Thursday, December 1, 2016

Was the 20th century long or short?


Last night I was quite intrigued by Brad DeLong post about how some several thousand years in the future, professors (if they still exist) may teach (if teaching still exists) about the 20th century. I always thought that doing things like that is a fun intellectual exercise not because we can really tell what will happen but because it makes us think a bit more about what we do now, and possibly face the futility and longer-term irrelevance of things we hold as immensely important today. Just think about an incredible expense of intellectual energy over perhaps one thousand years that happened in Byzantium where people who were direct linguistic, ethnic and ideological heirs to Plato and Cicero, spent days, months,  years, centuries debating what to us are the most obscure and irrelevant points of Christian doctrine—about which not even theologians in the Vatican (I would surmise) care much today.  

So, when you are all excited about that latest cool model of endogenous determination of X that you have just developed and tested over the sample of 15 people give a thought to the future generations: imagine what they would say (on the assumption they even deign to notice your cool model).

And I totally agree with Brad that all the way to approximately 1750 (1776/1789), the history of the world has to be written in non-economic terms: conquests, rise and fall of the empires. Economics plays a bit of a role but it is very much a cameo. Then with the Industrial Revolution, things change: some people become much richer, then the others get richer too, technological change becomes visible, people start paying attention to economics, the homo economics (a human calculating machine of pain and pleasure) is born.

Brad’s division of this economics-driven era into a long 20th century from 1870 to 2010 then attracted my attention. (Brad wrote more about it today.) Especially, when I contrasted it with Hobsbawm’s short 20th century, 1914-1989. Brad defines the epochs essentially in economic terms, Hobsbawm in political.  Now, it would seem that since the modern era is the era of economics,  using economics as markers would make more sense. But I do not think so.

Before I explain why I prefer Hobsbawm’s lines of demarcation, let me say that I understand this is an exercise that only reasonably idle people can engage in: for many people it suffices to know that the 20th century lasted from 1900 to 1999.

What is the meaning behind Hobsbawm’s periodization? First, that the 19th century was long, in the sense that it did not end around the turn of the 20th century, but extended all the way to the outbreak of World War I. That seems to be a very reasonable point: I think that Hobsbawm was not the first to use the term “long 19th century”. The world as it existed between the Congress of Vienna and the Sarajevo attentat was basically the same world.

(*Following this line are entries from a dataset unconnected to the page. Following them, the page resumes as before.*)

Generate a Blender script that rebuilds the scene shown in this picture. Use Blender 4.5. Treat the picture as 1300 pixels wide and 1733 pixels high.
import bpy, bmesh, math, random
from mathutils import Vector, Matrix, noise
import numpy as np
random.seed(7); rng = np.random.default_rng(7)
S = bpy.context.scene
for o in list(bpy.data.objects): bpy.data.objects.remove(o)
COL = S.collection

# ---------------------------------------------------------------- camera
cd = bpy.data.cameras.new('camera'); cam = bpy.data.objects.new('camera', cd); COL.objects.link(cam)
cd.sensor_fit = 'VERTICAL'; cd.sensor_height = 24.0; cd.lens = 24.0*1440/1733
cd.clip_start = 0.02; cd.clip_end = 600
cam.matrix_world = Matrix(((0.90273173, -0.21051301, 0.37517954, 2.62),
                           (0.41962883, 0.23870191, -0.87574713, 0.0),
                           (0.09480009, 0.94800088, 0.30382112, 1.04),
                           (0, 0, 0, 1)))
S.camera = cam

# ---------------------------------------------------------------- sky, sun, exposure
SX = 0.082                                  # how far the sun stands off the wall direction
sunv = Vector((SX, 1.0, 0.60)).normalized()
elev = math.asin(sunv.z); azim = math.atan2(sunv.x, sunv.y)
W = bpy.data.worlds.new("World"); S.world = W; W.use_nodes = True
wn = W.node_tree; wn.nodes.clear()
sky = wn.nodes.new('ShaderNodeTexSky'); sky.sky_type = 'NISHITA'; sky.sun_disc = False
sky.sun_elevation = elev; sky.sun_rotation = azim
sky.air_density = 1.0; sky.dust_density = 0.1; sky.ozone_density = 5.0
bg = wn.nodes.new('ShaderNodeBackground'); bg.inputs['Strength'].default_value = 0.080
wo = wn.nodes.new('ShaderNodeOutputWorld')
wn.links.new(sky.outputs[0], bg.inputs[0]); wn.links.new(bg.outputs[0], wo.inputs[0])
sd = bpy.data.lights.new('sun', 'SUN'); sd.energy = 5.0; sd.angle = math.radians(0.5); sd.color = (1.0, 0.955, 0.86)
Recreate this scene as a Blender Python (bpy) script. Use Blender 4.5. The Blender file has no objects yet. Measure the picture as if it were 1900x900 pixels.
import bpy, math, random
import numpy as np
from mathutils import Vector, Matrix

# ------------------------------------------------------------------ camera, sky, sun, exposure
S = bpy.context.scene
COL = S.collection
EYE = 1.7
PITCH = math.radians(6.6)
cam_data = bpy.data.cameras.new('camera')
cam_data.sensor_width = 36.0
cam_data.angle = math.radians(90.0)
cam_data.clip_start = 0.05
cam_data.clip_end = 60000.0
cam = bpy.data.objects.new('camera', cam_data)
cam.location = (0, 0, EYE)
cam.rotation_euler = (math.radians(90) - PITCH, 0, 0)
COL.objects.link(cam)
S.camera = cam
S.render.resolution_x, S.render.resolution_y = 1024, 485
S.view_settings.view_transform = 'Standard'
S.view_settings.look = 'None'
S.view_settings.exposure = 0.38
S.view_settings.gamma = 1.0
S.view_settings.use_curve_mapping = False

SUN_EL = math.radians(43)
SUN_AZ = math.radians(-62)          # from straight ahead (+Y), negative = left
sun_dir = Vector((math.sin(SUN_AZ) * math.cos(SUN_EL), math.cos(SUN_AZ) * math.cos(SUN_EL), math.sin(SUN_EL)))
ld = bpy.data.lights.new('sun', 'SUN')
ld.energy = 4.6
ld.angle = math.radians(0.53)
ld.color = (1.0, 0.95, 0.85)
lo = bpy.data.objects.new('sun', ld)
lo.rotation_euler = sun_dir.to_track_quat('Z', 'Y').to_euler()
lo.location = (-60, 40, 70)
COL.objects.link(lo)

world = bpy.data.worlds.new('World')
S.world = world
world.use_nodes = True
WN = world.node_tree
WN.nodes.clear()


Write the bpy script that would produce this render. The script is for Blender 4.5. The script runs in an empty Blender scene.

After 1914, it was a different world, for the reasons that we all know too well. But why did that new world end in 1989, with the collapse in communism? Because worldwide competition between two social systems was the dominant feature of this entire period up to then. Communism provided an appealing and remarkably different way to organize societies and drew adherents from four corners of the world. Its fortunes tended to ebb and flow, probably reaching the peaks in the early 1920s (when the expected revolution in Germany failed to happen) and around 1948 (when Belgium, Italy and France narrowly failed to become communist while China moved one-fourth of the mankind in the communist camp). But gradually it became less successful and less attractive and in 1989 ended de jure in the Euro-Asian space, while around the same time China became a de facto capitalist country.

So that date marks the end of a system that challenged capitalism. Nothing in its stead exists today. Capitalism is, after 1989, alone: a single type of economic organization (private ownership of the means of production, wage labor, decentralized coordination) has covered the entire world. So long as nothing else appears—and nothing is in the sight—we shall live in the post-1989 world.

In some ways, our  world today is similar to the pre-1914 world. The greatest resemblances are fast technological progress, globalization, dislocation of large numbers of people, or to put it in two words: prosperity with uncertainly. But there are also big differences. The ante bellum world was globalized and capitalist only in its most developed parts; the rest was in a state of feudalism, slavery or worse. It was still a Malthusian world in China and India.  That has completely changed: China, India, most of Africa today are about as globalized and capitalist as Europe and the United States. This makes our current  era unique in the history of the world: we all believe, in economics and societal organization, basically the same thing.  And those who do not, either hold a mix of contradictory beliefs (which makes them difficult to implement, precisely because they are contradictory), or they do not have political power. When some of them come to power and begin to alter people’s beliefs, we shall know that we have entered another era. But until then, we are, I believe, living in an open-ended (very long?) 21st century that follows a short 20th century.